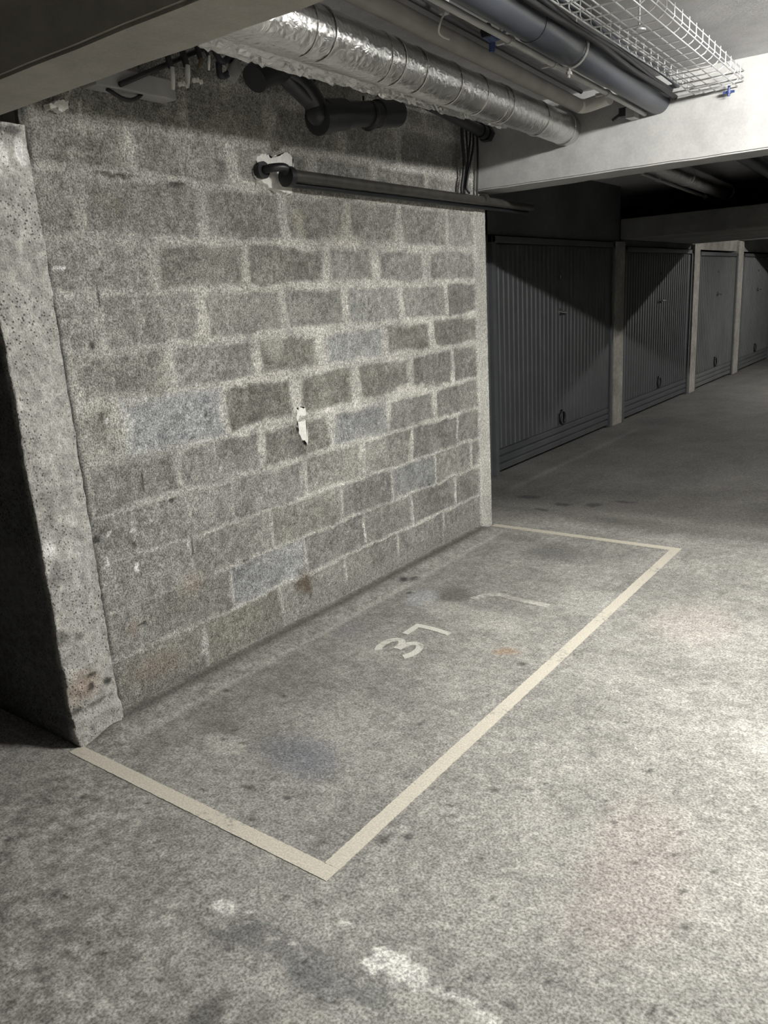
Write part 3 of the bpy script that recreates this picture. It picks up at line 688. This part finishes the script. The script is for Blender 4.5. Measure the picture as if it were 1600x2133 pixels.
# blue-grey pipe with hanger
pipe = axis_line((1.077, 4.35, 2.372), (1.165, 2.6, 2.372))
root = empty('drain_pipe', pipe(1.5), 'thick blue-grey plastic pipe hung under the ceiling beside the wire tray', 'pipe')
bm = bmesh.new(); tube(bm, [pipe(y) for y in np.linspace(1.385, 10.9, 30)], .057, 28); link('pipe_body', bm, M['pvc'], root, True, .8)
bm = bmesh.new(); tube(bm, [pipe(2.75), pipe(2.78), pipe(3.10), pipe(3.12)], [.059, .063, .063, .059], 28); link('socket', bm, M['pvc'], root, True, .8)
c = pipe(3.13); bm = bmesh.new()
ring = [(c.x + .068 * math.cos(a), c.y, c.z + .068 * math.sin(a)) for a in [2 * PI * k / 24 for k in range(25)]]
tube(bm, ring, .005, 6, False); tube(bm, [(c.x + .02, c.y, c.z + .066), (c.x + .02, c.y, 2.495)], .004, 6)
tube(bm, [(c.x - .005, c.y, c.z - .066), (c.x - .01, c.y, c.z - .10)], .006, 6); disc(bm, (c.x - .008, c.y, c.z - .085), (0, 0, 1), .012, .010, 6)
tag(link('hanger', bm, M['rail'], root, True, .7), 'zinc pipe clamp hung on a rod')
# thin conduit along the pipe
cond = lambda y: pipe(y) + Vector((-.066, 0, -.044))
root = empty('conduit', cond(1.5), 'thin light grey conduit running along the underside of the blue-grey pipe', 'conduit')
bm = bmesh.new(); tube(bm, [cond(y) for y in np.linspace(1.385, 4.36, 12)], .011, 12); link('tube', bm, M['rail'], root, True, .8)
for y in (2.05, 2.72, 3.12, 3.75):
    bm = bmesh.new(); c = cond(y); tube(bm, [c + Vector((0, -.012, 0)), c + Vector((0, .012, 0))], .016, 12); bx(bm, c.x - .05, c.x - .005, c.y - .008, c.y + .008, c.z - .006, c.z + .006); link('saddle', bm, M['rail'], root)
# black cables above the pipe, two flat runs
for k, (off, lab) in enumerate([((.064, 0, .040), 'black cable lying between the pipe and the wire tray'), ((.092, 0, .060), 'grey-black cable highest beside the wire tray'), ((.080, 0, .008), 'black cable closest below the wire tray')]):
    bm = bmesh.new(); ph = random.uniform(0, 6)
    tube(bm, [pipe(y) + Vector(off) + Vector((.004 * math.sin(y * 5 + ph), 0, .003 * math.sin(y * 7 + ph))) for y in np.linspace(1.39, 4.36, 60)], .011, 10)
    o = link('power_cable', bm, M['cable'] if k != 1 else M['pvc'], None, True, .8); tag(o, lab, 'cable', 'cables beside the wire tray')

# wire mesh cable tray
root = empty('cable_tray', (1.33, 2.5, 2.40), 'zinc wire mesh cable tray hung under the ceiling', 'cable tray')
tl = lambda y: Vector((1.250 - .030 * (y - 4.33), y, 2.372))
TW = .225; TH = .062
bm = bmesh.new()
Y0, Y1 = 1.40, 4.345
for dx, dz in [(0, TH), (0, TH * .5), (.004, 0), (.05, 0), (.10, 0), (.15, 0), (.20, 0), (TW, .018), (TW, TH * .55), (TW, TH)]:
    tube(bm, [tl(Y0) + Vector((dx, 0, dz)), tl((Y0 + Y1) / 2) + Vector((dx, 0, dz - .004)), tl(Y1) + Vector((dx, 0, dz))], .0026, 6)
link('long_wires', bm, M['zinc'], root, True)
y = Y0 + .05
while y < Y1:
    b = tl(y); bm = bmesh.new()
    pts = [b + Vector((-.003, 0, TH + .006)), b + Vector((-.003, 0, .012)), b + Vector((.004, 0, -.003)), b + Vector((.02, 0, -.005)), b + Vector((TW - .035, 0, -.005)), b + Vector((TW - .010, 0, .008)), b + Vector((TW + .003, 0, .026)), b + Vector((TW + .003, 0, TH + .006))]
    tube(bm, pts, .0026, 6); link('cross_wire', bm, M['zinc'], root, True)
    y += .1
b = tl(3.13)
bm = bmesh.new(); tube(bm, [b + Vector((.11, 0, 0)), b + Vector((.11, 0, .125))], .0045, 8); disc(bm, b + Vector((.11, 0, .002)), (0, 0, 1), .024, .006)
disc(bm, b + Vector((.11, 0, .012)), (0, 0, 1), .010, .01, 6)
tag(link('hanger_rod', bm, M['zinc'], root, True, .7), 'threaded hanger rod with black washer')
c = Vector((tl(4.31).x + .17, 4.31, tl(4.31).z - .012)); bm = bmesh.new()
tube(bm, [c + Vector((0, 0, .02)), c + Vector((0, 0, -.03))], .006, 8); tube(bm, [c + Vector((-.025, 0, -.012)), c + Vector((.025, 0, -.012))], .006, 8); disc(bm, c + Vector((0, 0, -.012)), (0, 0, 1), .012, .012)
tag(link('end_clamp', bm, M['blue'], root, True, .7), 'small blue clamp under the tray end')

# grey painted pipe between duct and drain pipe, with a white stub at its end
root = empty('painted_pipe', (.83, 2.4, 2.41), 'grey painted pipe close to the ceiling between foil duct and blue-grey pipe', 'pipe')
A = vec(850, 40, 2, 2.405); B = vec(1208, 222, 2, 2.405); d = (B - A).normalized()
st = A - d * ((A.y - 1.39) / d.y)
bm = bmesh.new(); tube(bm, [st, A, A + (B - A) * .5, B - d * .05, B], .033, 18); link('pipe_body', bm, M['greypipe'], root, True, .8)
E_ = vec(1270, 203, 2, 2.415)
bm = bmesh.new(); tube(bm, curve_pts([B - d * .03, B + d * .02 + Vector((.02, 0, 0)), B + (E_ - B) * .5, E_], 16), [.034] * 20 if False else .034, 18) if False else tube(bm, curve_pts([B - d * .03, B + Vector((.03, .01, 0)), E_], 12), .034, 18)
tag(link('end_stub', bm, M['whitepipe'], root, True, .8), 'white bent end piece')
# dark seam board beside the painted pipe on the ceiling
bm = bmesh.new(); q = [A + Vector((.03, 0, .05)), B + Vector((.04, -.08, .05))]; q0 = q[0] - (q[1] - q[0]).normalized() * 1.2
tube(bm, [q0, q[0], q[1]], .010, 8); o = link('power_cable', bm, M['cable'], None, True); tag(o, 'thin black cable along the ceiling above the grey painted pipe', 'cable')

# blue valve on the conduit
c = vec(1028, 78, 2, 2.37); root = empty('stop_valve', c, 'dark blue stop valve hanging beside the conduit', 'valve')
bm = bmesh.new(); tube(bm, [c + Vector((-.012, -.045, .01)), c + Vector((0, 0, 0)), c + Vector((.012, .045, -.004))], [.017, .022, .017], 12); tube(bm, [c, c + Vector((-.008, 0, -.045))], [.016, .010], 10); tube(bm, [c, c + Vector((.05, .01, .02))], .010, 8); link('valve_body', bm, M['blue'], root, True, .8)
bm = bmesh.new(); tube(bm, [c + Vector((.03, 0, .015)), c + Vector((.055, -.01, .03)), c + Vector((.085, .0, .034))], .008, 8); link('lever', bm, M['rail'], root, True)
bm = bmesh.new(); disc(bm, c + Vector((.0, -.05, .012)), (.2, 1, 0), .024, .014, 6); link('nut', bm, M['black'], root)
# hook and dangling string
c = vec(925, 22, 2, 2.43); root = empty('ceiling_hook', c, 'small grey ceiling anchor with a pale string hanging from it', 'hook')
bm = bmesh.new(); bx(bm, c.x - .014, c.x + .014, c.y - .014, c.y + .014, c.z - .012, 2.492, .003); link('anchor', bm, M['rail'], root)
bm = bmesh.new(); pts = [c + Vector((0, 0, -.01)), vec(918, 45, 2, 2.38), vec(914, 66, 2, 2.36), vec(922, 76, 2, 2.35), vec(936, 82, 2, 2.345)]
tube(bm, curve_pts(pts, 20), .0035, 6); tag(link('string', bm, M['whitepipe'], root, True), 'pale looped string')
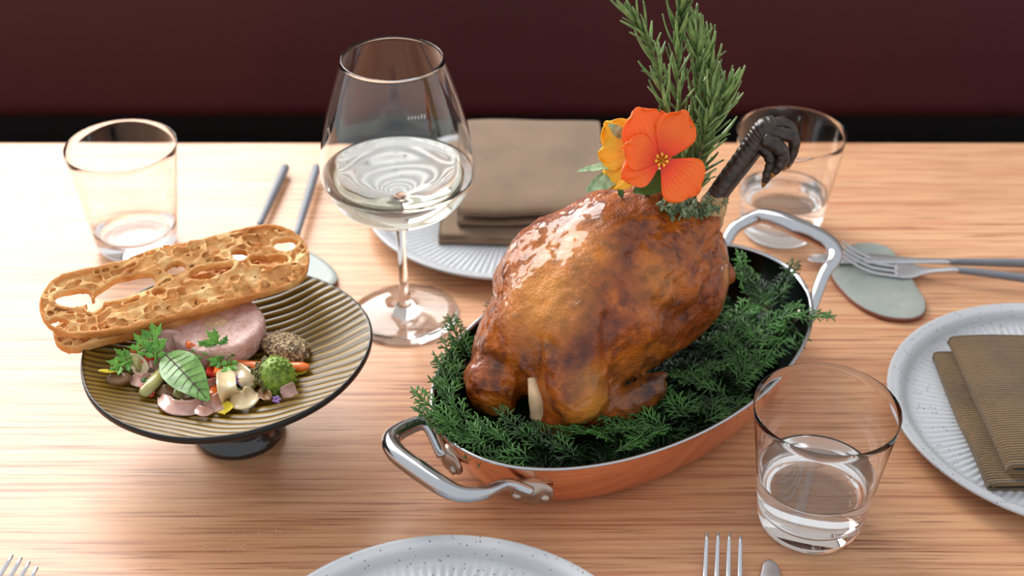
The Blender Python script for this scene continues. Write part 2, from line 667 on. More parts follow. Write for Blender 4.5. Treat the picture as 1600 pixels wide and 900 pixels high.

TASK BRIEF — Look through the material and copy each line that has "from".

FINAL ANSWER —
c = vec(925, 22, 2, 2.43); root = empty('ceiling_hook', c, 'small grey ceiling anchor with a pale string hanging from it', 'hook')
The Blender Python script for this scene continues. Write part 2, from line 667 on. More parts follow. Write for Blender 4.5. Treat the picture as 1600 pixels wide and 900 pixels high.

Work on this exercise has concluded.